Fluency in
a foreign language is something I think about quite a bit. Since the fall of
2014, I have been studying French in an effort to give myself a little more
utility and mental elasticity as a traveler, global citizen, person who wants
to engage multiple cultures, yadda-yadda-yadda. And seeing as I was raised in a
monolingual household, I seemed to pick the language relatively quickly – I have
it on the authority of the French students and colleagues that I met in Paris
during my two quarter stint abroad that (1) my accent isn’t too shabby and (2)

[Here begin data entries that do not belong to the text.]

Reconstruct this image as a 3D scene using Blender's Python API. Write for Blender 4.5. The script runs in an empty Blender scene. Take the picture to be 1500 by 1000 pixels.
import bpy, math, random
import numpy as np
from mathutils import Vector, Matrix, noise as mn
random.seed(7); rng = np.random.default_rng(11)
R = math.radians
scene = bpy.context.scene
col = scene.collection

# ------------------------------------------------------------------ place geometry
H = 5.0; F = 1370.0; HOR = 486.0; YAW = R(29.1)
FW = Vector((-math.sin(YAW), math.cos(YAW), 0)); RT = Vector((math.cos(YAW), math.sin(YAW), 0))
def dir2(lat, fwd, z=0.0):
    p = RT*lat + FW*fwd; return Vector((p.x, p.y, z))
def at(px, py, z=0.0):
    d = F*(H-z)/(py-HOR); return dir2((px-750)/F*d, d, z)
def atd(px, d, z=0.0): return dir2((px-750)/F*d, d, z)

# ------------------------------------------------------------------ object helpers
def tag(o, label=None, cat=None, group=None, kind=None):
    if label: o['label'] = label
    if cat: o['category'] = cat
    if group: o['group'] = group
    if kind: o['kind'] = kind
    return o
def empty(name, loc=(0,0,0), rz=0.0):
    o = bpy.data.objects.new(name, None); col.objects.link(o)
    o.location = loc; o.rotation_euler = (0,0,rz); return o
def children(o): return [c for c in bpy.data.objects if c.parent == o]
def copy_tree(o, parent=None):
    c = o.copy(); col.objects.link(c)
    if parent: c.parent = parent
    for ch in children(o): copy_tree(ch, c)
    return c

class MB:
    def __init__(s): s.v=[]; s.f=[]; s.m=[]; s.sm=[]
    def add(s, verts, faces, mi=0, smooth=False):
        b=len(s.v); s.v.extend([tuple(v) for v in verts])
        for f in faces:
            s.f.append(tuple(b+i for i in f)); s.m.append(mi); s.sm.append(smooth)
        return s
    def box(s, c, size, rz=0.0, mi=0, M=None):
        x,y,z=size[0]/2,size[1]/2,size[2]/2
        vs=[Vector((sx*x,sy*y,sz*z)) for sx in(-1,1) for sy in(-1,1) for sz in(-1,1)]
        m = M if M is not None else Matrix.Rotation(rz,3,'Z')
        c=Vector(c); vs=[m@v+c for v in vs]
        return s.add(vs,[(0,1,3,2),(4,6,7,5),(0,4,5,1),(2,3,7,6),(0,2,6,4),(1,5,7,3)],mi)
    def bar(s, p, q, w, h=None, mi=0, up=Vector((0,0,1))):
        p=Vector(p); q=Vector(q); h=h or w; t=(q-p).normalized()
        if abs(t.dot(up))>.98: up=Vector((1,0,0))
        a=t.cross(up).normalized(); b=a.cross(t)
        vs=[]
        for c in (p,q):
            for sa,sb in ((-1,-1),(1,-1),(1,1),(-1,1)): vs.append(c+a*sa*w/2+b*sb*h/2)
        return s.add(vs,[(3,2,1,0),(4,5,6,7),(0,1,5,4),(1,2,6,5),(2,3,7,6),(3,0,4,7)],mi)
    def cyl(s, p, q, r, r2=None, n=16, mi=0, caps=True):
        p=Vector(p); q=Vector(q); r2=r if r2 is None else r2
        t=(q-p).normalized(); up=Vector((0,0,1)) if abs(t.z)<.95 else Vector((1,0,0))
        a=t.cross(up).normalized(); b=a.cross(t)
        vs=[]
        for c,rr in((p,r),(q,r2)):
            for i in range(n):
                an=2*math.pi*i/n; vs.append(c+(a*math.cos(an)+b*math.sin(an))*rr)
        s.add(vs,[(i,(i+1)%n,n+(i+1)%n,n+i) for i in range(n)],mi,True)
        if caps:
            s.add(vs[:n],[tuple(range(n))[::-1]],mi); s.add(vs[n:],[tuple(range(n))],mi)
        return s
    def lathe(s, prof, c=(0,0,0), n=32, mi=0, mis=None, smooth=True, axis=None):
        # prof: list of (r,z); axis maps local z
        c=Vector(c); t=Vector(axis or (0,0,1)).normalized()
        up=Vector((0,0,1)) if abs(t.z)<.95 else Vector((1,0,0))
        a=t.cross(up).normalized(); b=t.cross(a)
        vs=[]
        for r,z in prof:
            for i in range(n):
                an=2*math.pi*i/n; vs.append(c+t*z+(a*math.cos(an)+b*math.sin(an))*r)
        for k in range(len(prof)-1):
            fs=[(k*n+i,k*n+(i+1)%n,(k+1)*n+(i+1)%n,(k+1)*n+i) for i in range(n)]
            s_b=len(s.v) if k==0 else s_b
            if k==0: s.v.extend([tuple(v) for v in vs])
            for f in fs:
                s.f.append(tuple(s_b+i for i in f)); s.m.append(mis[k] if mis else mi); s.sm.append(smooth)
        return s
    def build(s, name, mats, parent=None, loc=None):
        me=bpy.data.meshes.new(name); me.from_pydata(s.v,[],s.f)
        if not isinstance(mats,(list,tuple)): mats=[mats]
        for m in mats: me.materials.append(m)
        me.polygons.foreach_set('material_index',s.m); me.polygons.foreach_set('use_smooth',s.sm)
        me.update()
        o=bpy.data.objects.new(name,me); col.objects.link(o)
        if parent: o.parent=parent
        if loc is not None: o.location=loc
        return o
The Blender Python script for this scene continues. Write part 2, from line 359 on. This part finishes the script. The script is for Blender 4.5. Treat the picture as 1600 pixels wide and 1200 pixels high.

that I handle myself pretty well in conversation (one very cute youngster I was
teaching English to said I was 75% fluent, whatever that means).
But I can’t
say that I’m fluent, because I don’t know where that cutoff lies. I used to
think it would be when I could speak indistinguishably from a Parisian local
(read: never), but I figured the more practical benchmark would be when I could
understand and express any situation, emotion, etc.
But I ran
into another roadblock: I would never be able throw whatever bit of “interpretation
influencing information” was embedded into my speech.
As
Professor Sumner details across her three articles chosen for this week’s blog
readings, the phonetic features of an individual’s speech serves as a mapping
from certain sound patterns to biases of perceived social characteristics and
in some cases to the efficiency and durability with which spoken information
from a certain speaker is understood and stored in memory.
As someone
who sees himself living and working abroad at some point in his life, what does
it mean, as exemplified in the study which analyzed association speed and
recall accuracy of GA, NY, and BE speakers, to be potentially less quickly
understood or to have what I say poorly recalled? How should does someone with
a foreign accent or regional dialect fit into the schema as introduced in the
study reflecting on word priming and association using speakers J and M; would
he be more narrowly perceived because his accent is anchored to certain social
characteristics, or more loosely perceived because his accent isn’t one with
which native speakers have much acquaintance?
If I were
to live and work abroad, these questions would be of great importance to me. To
navigate the social scene, I think it would be useful to know how someone with
my accent is perceived (coincidentally, most French people I asked could not
place it as American – likely due to their limited exposure to the only the
harshest American accent). Likewise, in a professional setting, I would want to
maximize the recall of what I say/present.
I would be
thus interested in hearing what non-native speakers of English have experienced
here in the US.
Thanks for this post John! I think your point about fluency is a fascinating one. That said, it seems to me too high a burden to put on a French speaker to expect them to have all the social cues of a French person in order to be fluent (see people from former French colonies who preusmably express different inherent cues, etc.). One interesting thing to me (as a Brit who regularly travelled around Europe as a child) is the extent to which people seem rapidly to internalize these cues: very basic conversational norms, sounds and reactions become second nature in a matter of days. So perhaps we already become ‘psychologically fluent’ more quickly than we would expect, although I do agree it plateaus out quite quickly and reaching an ‘authentic’ stage is likely to be tough.